LA’s modernist homes threatened by hot housing market and McMansions

The modernist homes Los Angeles are in danger of being replaced by McMansions and other big homes:

The Backus House still hovers on the same Bel Air hillside where Grossman built it. But because of the sprawling megamansions that have sprung up around the property, and because of the increasingly overheated state of the Southern California real estate market, Grossman’s elegant modernist creation—one of the few surviving examples of residential architecture by a groundbreaking woman now ranked among the finest designers of her era—may not survive much longer.

There’s an irony here. Starting in the 1920s, the combination of climate, terrain, and a young, progressive community of (largely European) architects and clients triggered an efflorescence of modern residential design in Los Angeles that culminated in the famous Case Study House Program (1945–66)—a series of experimental model homes sponsored by the local magazine Arts & Architecture and designed by some of the period’s greatest architects. The modern single-family dwelling may have been invented in Europe, at the Bauhaus and elsewhere, but many believe it was perfected in Southern California…

But a certain kind of modernist property—namely, a lesser-known house situated on a prime lot in an expensive neighborhood—is still at risk, and may be especially imperiled in Los Angeles’s current residential market, which has posted the nation’s largest increase in average sale price (20.7 percent) over the last year. “An economic downturn is always a good thing for preservation,” says Regina O’Brien, chairperson of the Modern Committee of the Los Angeles Conservancy. “A lot fewer developers are making a lot less money, and therefore they have a lot less motivation to pursue these profit-oriented flips. But the problem is that the opposite is true when the market picks back up.”…

“Most modernist homes are considered very modest by the standards of these neighborhoods, where people want far more house than they need,” says Nate Cole of Unique California Property, a Long Beach brokerage specializing in modernist architecture. “Buyers see anything that they deem a compromise, and out come the bulldozers.”

There are several issues at work:

1. It sounds like there are questions about individual property rights versus community-wide preservation efforts. Should property owners be able to cash in during a good housing market? This is a common issue across all sorts of communities debating teardowns and historic preservation.
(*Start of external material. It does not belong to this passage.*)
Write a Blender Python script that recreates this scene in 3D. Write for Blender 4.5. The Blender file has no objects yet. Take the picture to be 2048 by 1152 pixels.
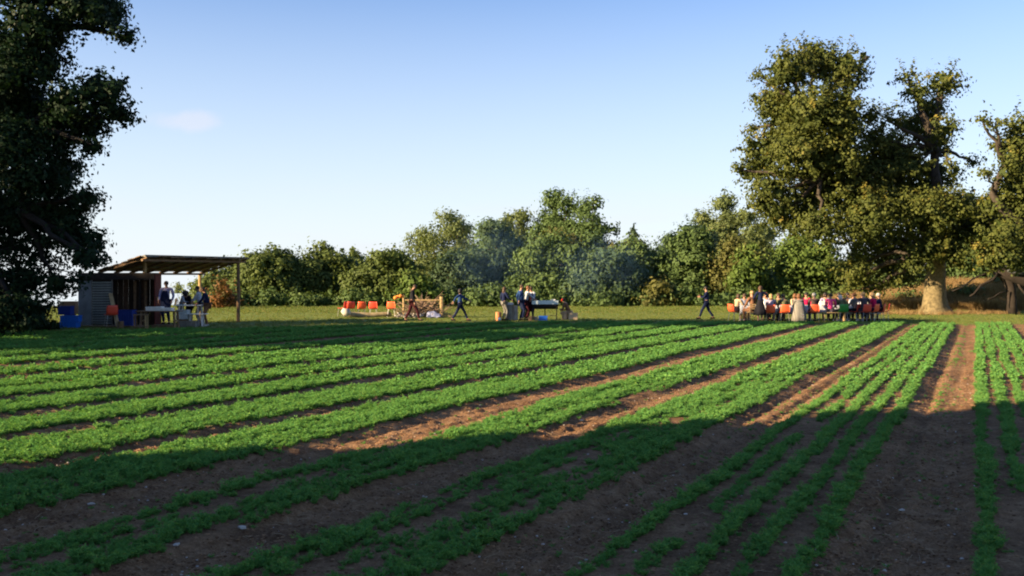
import bpy, bmesh, math, random
import numpy as np
from mathutils import Vector, Matrix
R = math.radians
rng = np.random.default_rng(7)
random.seed(7)
SC = bpy.context.scene
COL = SC.collection

# ------------------------------------------------------------------ camera, sky, sun
F, YH, H = 2000.0, 560.0, 2.0          # focal length and horizon in photo pixels, eye height
cam = bpy.data.cameras.new('camera'); camo = bpy.data.objects.new('camera', cam); COL.objects.link(camo)
cam.sensor_width = 36; cam.lens = 36 * F / 2048; cam.shift_y = -(576 - YH) / 2048
cam.clip_end = 6000; camo.location = (0, 0, H); camo.rotation_euler = (R(90), 0, 0)
SC.camera = camo
SUN_EL = 18.0
sd = Vector((-.93, -.37, 0)).normalized()      # towards the sun
rot = math.atan2(sd.x, sd.y) % (2 * math.pi)
w = bpy.data.worlds.new('World'); SC.world = w; w.use_nodes = True
nt = w.node_tree; bg = nt.nodes['Background']
sky = nt.nodes.new('ShaderNodeTexSky'); sky.sky_type = 'NISHITA'; sky.sun_disc = False
sky.sun_elevation = R(SUN_EL); sky.sun_rotation = rot
sky.air_density = 1.0; sky.dust_density = 0; sky.ozone_density = 4; sky.altitude = 0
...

2. These modernist homes are part of southern California’s image. Elsewhere, modernist homes might elicit more negative reactions but they are part of LA’s coming of age narrative. Part of the argument here is that the replacement homes don’t really add much to LA’s character.

3. Who exactly is supposed to pay to preserve these houses? As if often the case with preserving homes, supporters of the modernist homes are hoping for buyers who want to preserve and fix-up the homes. But, if those people don’t come, it is less clear what might be done.

4. The irony: a down real estate market is good for historic preservation. Not only might the old buildings survive, it might be easier for those interested in preservation to purchase the homes. But, who would wish for leaner economic times simply in order to preserve buildings? All of this suggests historic preservation might be partly about timing and having the opportunity to purchase property that might not be as marketable.